Fig. 9 Fantasy after Rain, from the series ‘Thirty-six Fuji’
By Hagiwara Hideo (1913–2007), 1981–86
Woodblock print, ink and colour on paper, 40 × 53.2 cm
Gift of Gordon Brodfuehrer (2017.142.2)

Fig. 10 An Evening Moon, from the series ‘Gleanings of Mt Fuji’
By Hagiwara Hideo (1913–2007), 1990–91
Woodblock print, ink and colour on paper, 57.2 × 41.3 cm
Gift of Gordon Brodfuehrer (2018.105.16)

Over the course of his career, Hagiwara won awards in Japan, Switzerland, Slovenia and Slovakia, and was honoured by the Japanese government. In 1988, on the 20th anniversary of the bestowal of the Nobel Prize for Literature upon Kawabata Yasunari (1899–1972), Hagiwara produced five commemorative works on themes from Kawabata’s novels. Not all series on a specific theme were completed in the short time frame of a few months; some, he revisited after more than a decade. One such example is Face No. 5 (Kao) from 1991, which is part of a multi-year series begun in 1978 and completed in 1993 (Fig. 11).

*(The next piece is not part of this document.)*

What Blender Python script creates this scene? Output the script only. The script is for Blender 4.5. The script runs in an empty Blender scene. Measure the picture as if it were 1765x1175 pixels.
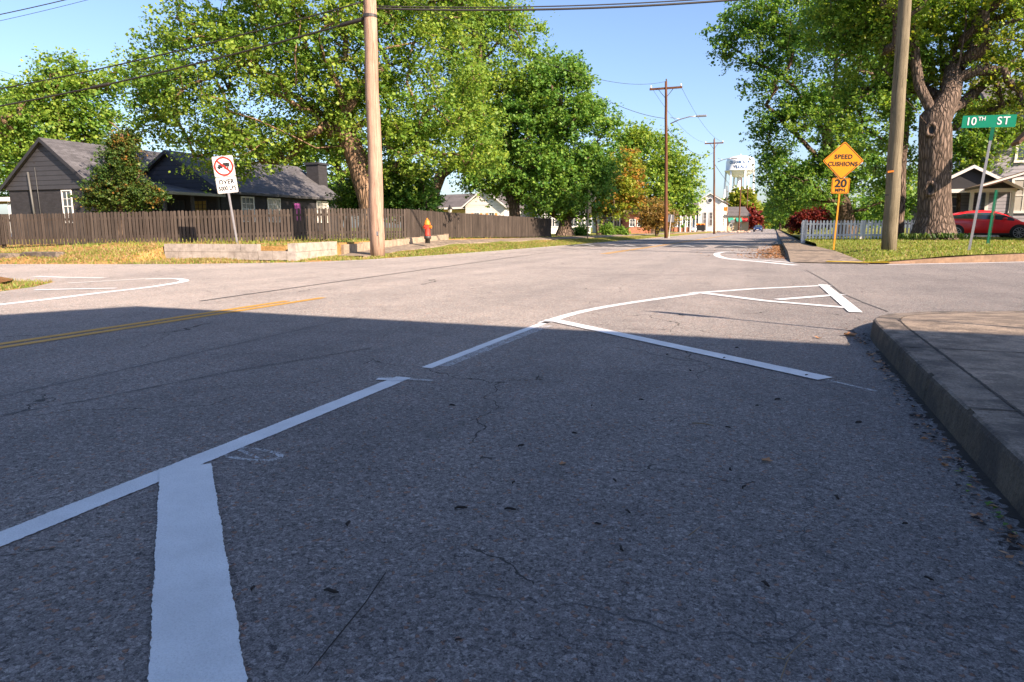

At the age of 94 Hagiwara Hideo passed away, in 2007. His legacy, however, lives on.

Fig. 11 Face No. 5
By Hagiwara Hideo (1913–2007), 1991
Woodblock print, ink and colour on paper, 67.8 × 56.5 cm
Gift of Gordon Brodfuehrer (2019.138.27)

Andreas Marks is Mary Griggs Burke Curator and head of the Japanese and Korean Art Department at the Minneapolis Institute of Art.

The exhibition ‘Abstract Prints by Hagiwara Hideo’ is taking place at the Minneapolis Institute of Art in two rotations: the first is on view until 25 October 2020 and the second, from 31 October 2020 to 18 April 2021.  

All the prints illustrated in this article are in the collection of the Minneapolis Institute of Art.